■ Task prompt ■
Extract all lines containing "scene".

══════════

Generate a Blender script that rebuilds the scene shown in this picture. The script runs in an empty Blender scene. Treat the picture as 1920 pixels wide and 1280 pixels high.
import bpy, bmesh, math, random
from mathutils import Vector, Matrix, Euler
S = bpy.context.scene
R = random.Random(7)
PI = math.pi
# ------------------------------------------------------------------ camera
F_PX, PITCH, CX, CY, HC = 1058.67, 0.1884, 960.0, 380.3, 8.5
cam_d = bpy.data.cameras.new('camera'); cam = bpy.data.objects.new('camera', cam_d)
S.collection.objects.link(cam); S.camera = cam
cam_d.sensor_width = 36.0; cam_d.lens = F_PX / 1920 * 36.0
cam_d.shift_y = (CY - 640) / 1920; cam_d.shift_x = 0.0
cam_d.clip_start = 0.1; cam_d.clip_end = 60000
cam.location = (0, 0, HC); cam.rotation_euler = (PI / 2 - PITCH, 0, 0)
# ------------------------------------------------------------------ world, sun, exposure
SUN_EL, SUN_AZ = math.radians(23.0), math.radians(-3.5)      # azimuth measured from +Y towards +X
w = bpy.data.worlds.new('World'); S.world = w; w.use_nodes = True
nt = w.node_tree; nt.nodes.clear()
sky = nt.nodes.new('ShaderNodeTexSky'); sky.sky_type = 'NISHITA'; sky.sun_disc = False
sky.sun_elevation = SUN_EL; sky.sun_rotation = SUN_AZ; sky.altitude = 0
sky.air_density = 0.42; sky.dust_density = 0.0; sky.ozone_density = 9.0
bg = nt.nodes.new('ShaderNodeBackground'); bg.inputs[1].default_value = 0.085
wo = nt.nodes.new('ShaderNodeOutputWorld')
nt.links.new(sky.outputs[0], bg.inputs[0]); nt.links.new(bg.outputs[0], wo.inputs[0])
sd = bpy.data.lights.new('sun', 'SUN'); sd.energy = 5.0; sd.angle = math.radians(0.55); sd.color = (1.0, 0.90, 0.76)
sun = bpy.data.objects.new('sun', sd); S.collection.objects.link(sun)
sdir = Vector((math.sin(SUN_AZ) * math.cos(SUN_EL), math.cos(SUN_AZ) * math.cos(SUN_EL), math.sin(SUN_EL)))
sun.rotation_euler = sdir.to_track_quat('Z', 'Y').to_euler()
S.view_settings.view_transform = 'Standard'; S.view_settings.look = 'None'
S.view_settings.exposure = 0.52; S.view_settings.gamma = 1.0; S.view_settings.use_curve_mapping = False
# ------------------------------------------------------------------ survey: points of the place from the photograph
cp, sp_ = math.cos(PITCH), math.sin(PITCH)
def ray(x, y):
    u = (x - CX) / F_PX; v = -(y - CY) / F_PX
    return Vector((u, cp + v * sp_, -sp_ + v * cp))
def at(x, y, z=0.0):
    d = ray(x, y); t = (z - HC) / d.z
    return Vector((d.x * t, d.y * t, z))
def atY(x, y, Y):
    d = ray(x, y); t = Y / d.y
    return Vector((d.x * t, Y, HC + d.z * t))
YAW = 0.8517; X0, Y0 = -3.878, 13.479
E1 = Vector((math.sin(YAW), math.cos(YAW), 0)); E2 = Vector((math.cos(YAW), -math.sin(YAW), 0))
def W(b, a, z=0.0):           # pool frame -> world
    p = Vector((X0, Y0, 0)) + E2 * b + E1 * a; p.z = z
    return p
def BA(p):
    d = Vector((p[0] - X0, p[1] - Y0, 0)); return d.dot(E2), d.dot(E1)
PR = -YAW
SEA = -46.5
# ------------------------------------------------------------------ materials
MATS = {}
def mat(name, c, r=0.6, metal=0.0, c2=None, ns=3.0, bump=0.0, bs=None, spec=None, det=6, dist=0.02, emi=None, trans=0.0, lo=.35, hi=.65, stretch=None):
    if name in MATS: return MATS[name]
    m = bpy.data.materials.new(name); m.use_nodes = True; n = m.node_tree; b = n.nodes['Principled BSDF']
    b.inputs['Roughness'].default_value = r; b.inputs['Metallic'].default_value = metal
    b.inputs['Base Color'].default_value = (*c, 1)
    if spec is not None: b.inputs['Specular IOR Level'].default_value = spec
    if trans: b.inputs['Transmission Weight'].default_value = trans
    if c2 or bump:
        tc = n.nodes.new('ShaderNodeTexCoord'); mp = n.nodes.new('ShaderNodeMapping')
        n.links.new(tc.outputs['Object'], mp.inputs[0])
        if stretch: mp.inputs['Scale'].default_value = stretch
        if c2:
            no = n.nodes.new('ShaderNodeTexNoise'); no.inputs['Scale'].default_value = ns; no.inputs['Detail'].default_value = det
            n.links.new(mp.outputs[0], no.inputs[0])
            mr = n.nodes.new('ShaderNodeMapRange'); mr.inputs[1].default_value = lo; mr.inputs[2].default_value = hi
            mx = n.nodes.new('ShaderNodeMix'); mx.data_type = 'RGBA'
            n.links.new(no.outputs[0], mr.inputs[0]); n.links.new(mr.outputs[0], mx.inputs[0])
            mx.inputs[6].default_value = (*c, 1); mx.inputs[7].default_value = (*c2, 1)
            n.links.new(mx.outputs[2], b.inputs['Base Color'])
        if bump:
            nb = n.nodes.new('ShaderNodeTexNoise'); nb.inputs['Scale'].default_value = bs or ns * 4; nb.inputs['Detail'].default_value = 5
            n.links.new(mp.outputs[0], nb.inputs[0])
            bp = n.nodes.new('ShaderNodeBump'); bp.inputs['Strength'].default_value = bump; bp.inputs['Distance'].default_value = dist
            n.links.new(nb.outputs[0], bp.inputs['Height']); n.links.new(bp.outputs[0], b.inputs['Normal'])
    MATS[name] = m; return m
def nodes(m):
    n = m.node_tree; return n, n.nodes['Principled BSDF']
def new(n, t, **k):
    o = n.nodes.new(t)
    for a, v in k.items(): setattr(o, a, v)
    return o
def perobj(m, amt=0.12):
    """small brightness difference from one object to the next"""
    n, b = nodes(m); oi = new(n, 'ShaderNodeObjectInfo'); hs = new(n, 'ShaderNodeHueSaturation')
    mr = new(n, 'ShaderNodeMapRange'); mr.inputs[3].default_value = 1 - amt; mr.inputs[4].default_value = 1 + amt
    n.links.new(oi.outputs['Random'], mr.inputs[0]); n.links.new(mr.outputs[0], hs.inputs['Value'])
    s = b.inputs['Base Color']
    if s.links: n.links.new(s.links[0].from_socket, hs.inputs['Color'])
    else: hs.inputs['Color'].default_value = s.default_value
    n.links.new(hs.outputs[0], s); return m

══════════

■ Worked solution ■
Generate a Blender script that rebuilds the scene shown in this picture. The script runs in an empty Blender scene. Treat the picture as 1920 pixels wide and 1280 pixels high.
S = bpy.context.scene